The Asantehene, Otumfuo Osei Tutu II, has called on the board of directors of Development Bank Ghana (DBG) to work on projects aimed at accelerating development and growth in the country.
According to Otumfuo Osei Tutu II, working on serious developmental policies should be the priority of the DBG Board. He made the call when a delegation of the board of directors for the bank paid a courtesy call on him at the Manhyia palace.
“If you have to do infrastructure, go out there, get the money, do the roads, and put a toll on it. For instance, we want to do an inland port but there is no railway connection.
“How do you do it? That’s infrastructure and that is development. Why can’t you get GPHA to commit to how many tonnes of loads they get and use that to guarantee them a loan so that they can use the loan to build a railway? So, if they record 300 tonnes each day that the railway is going to cart, that is enough funding. So you space it out with the cost of the railway line. These are things we should prioritise.”
Otumfuo Osei Tutu II
Otumfuo, meanwhile, advised the bank not to lose sight of their mandate and capitalise on making Ghana self-sufficient and export-oriented to help salvage the country’s economic crisis.
“If you fail at this, it will mean Ghana has failed because I don’t think you should sit and watch it turn into a commercial bank. You must be able to go out to source funding, do your feasibility and programme it in such a way that you can defend it and then bring the funding home so that you manage it.

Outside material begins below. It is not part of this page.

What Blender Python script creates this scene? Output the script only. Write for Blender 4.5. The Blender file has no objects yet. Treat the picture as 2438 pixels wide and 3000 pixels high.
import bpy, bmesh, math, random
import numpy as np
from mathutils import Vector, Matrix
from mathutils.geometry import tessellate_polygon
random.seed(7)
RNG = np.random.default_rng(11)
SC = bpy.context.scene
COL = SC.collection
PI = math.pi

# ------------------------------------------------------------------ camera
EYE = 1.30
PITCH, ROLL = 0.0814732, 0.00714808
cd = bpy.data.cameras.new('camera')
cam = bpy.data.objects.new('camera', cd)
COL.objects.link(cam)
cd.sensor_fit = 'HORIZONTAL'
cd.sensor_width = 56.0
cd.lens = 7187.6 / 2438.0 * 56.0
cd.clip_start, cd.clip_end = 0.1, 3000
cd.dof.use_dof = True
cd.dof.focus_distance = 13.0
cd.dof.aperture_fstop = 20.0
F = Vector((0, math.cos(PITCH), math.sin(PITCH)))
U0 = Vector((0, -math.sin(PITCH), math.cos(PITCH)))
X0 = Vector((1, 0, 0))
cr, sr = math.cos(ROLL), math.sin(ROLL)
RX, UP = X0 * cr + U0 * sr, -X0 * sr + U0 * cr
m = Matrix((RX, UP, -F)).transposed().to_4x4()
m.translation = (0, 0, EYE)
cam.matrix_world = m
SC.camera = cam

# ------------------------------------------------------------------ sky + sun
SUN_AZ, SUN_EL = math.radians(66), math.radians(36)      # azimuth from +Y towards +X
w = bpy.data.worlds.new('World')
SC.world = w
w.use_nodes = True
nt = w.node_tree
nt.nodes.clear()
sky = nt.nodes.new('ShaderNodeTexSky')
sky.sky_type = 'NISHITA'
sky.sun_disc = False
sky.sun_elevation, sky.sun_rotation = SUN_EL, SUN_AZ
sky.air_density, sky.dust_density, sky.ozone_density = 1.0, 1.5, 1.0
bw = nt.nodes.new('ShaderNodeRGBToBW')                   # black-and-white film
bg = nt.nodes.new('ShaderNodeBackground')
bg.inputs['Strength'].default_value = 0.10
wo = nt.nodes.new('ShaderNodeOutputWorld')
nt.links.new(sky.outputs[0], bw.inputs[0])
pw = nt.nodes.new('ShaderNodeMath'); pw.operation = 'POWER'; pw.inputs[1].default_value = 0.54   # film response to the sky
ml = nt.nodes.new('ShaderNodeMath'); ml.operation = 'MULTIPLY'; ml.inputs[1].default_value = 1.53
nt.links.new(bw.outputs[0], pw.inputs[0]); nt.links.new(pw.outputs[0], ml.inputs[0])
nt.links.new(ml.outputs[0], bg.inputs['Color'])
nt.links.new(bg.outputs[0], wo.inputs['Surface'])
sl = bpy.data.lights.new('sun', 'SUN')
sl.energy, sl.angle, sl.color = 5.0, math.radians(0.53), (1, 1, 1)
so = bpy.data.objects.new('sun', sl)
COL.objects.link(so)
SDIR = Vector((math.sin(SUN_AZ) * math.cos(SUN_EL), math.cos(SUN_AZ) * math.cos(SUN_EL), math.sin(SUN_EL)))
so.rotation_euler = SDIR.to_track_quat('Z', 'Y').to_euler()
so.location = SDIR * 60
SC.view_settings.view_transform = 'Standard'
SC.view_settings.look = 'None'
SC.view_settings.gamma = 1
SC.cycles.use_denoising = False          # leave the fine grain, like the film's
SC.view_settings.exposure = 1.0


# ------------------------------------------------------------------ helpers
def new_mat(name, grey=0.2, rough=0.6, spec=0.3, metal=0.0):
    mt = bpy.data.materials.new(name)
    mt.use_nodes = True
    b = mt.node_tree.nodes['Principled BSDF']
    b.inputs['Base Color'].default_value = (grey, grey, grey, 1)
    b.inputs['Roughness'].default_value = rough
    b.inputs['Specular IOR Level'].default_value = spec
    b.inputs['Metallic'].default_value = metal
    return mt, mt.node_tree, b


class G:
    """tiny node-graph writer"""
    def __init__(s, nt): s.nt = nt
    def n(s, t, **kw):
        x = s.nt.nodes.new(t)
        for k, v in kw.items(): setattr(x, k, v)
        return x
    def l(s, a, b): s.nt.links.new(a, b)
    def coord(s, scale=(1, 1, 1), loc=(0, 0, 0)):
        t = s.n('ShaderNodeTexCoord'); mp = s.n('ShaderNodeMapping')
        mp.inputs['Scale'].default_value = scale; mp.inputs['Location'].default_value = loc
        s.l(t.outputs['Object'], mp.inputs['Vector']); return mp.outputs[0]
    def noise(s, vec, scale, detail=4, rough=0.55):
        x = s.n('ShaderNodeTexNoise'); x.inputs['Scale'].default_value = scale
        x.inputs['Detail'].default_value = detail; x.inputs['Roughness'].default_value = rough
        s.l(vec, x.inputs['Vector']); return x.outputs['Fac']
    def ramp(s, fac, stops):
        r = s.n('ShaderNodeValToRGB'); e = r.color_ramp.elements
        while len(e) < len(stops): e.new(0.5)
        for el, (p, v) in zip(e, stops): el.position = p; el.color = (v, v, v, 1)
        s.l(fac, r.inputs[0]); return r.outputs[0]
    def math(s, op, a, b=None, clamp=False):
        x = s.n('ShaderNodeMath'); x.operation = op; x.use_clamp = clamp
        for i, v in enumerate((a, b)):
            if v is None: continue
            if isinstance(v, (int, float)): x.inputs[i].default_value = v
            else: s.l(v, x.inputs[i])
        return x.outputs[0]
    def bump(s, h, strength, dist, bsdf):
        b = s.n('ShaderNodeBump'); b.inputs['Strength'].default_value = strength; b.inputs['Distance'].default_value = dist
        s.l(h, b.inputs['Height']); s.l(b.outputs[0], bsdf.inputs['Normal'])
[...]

“You must understand how you will be contributing to economic development. This will help us deal with our fiscal upheavals. I hope you as a development bank capitalise on making the country self-sufficient and export-based.”
Otumfuo Osei Tutu II
DBG Will Live Up to Expectation
Mr Yaw Ansu, the board chairman of DBG, on his part, assured the King that the bank will live up to expectation.
“DBG is designed to be a key instrument in supporting Ghana’s economic transformation to an industrialised and prosperous Ghana beyond aid. This is a goal that I know His Majesty Otumfuo is very passionate about.”
Mr Yaw Ansu
Mr Ansu explained that DBG’s mandate is to provide medium and long-term finance to Ghanaian businesses, specifically manufacturing, agribusiness and high-value services particularly, in the tech sector and tourism.
“DBG is a wholesale bank. This means that we don’t lend direct loans to businesses. So, if you are a business you cannot come to DBG and ask for funds. What we do is that we source long-term capitals at a very reasonable rate and we provide it to the banks.
“We send the guidelines, and the banks choose their customers, but then we give them the mandate in terms of manufacturing or agribusiness and sectors that we think can help transform Ghana’s economy. What we hope to do is to bring this long-term finance so DBG can lend up to about 10-15 years at reasonable rate compared to what one can get in the market. So, this is our contribution to try to ginger up these sectors with the vision of an industrialised Ghana.”
Mr Yaw Ansu
After having been first conceived in 2017, the Development Bank Ghana (DBG) was launched in June last year 2021 to help catalyse growth in the country’s small and medium enterprise sector. The bank has an initial $700 million to loan to private financial institutions including CalBank, CBG, GCB and Fidelity Bank– who in turn will on-lend to SMEs.